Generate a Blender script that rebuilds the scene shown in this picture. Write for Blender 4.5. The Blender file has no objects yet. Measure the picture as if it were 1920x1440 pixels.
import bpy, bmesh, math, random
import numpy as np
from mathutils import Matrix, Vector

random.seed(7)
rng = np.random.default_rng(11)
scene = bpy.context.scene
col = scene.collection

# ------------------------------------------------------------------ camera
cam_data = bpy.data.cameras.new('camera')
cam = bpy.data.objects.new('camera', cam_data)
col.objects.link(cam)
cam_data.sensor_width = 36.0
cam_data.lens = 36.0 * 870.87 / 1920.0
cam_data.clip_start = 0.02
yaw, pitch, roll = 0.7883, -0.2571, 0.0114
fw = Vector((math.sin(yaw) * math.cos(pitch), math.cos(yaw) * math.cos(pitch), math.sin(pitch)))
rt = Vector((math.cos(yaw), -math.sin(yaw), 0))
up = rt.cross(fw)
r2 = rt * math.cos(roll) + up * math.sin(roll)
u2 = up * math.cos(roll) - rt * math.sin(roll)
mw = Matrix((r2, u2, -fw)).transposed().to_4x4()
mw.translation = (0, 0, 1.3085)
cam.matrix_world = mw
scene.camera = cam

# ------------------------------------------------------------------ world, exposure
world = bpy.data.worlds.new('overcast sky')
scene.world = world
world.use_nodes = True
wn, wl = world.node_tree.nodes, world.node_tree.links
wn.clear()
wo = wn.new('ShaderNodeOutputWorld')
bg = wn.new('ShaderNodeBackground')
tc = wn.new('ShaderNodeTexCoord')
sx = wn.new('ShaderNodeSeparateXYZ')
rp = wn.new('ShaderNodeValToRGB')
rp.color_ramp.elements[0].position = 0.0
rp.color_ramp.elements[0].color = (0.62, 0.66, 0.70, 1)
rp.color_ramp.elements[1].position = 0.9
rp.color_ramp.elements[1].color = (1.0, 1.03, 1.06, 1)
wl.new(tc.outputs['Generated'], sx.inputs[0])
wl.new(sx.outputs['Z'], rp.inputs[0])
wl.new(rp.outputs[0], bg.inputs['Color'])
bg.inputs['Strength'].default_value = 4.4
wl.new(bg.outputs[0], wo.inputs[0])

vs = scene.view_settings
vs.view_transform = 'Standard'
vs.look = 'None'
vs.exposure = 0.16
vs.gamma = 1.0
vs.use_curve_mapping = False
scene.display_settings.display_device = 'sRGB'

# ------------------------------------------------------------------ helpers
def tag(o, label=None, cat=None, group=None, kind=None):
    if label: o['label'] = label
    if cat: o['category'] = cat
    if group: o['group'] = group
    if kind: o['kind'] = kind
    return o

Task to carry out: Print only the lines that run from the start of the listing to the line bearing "col = scene.collection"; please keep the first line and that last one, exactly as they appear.

Result of the task:
Generate a Blender script that rebuilds the scene shown in this picture. Write for Blender 4.5. The Blender file has no objects yet. Measure the picture as if it were 1920x1440 pixels.
import bpy, bmesh, math, random
import numpy as np
from mathutils import Matrix, Vector

random.seed(7)
rng = np.random.default_rng(11)
scene = bpy.context.scene
col = scene.collection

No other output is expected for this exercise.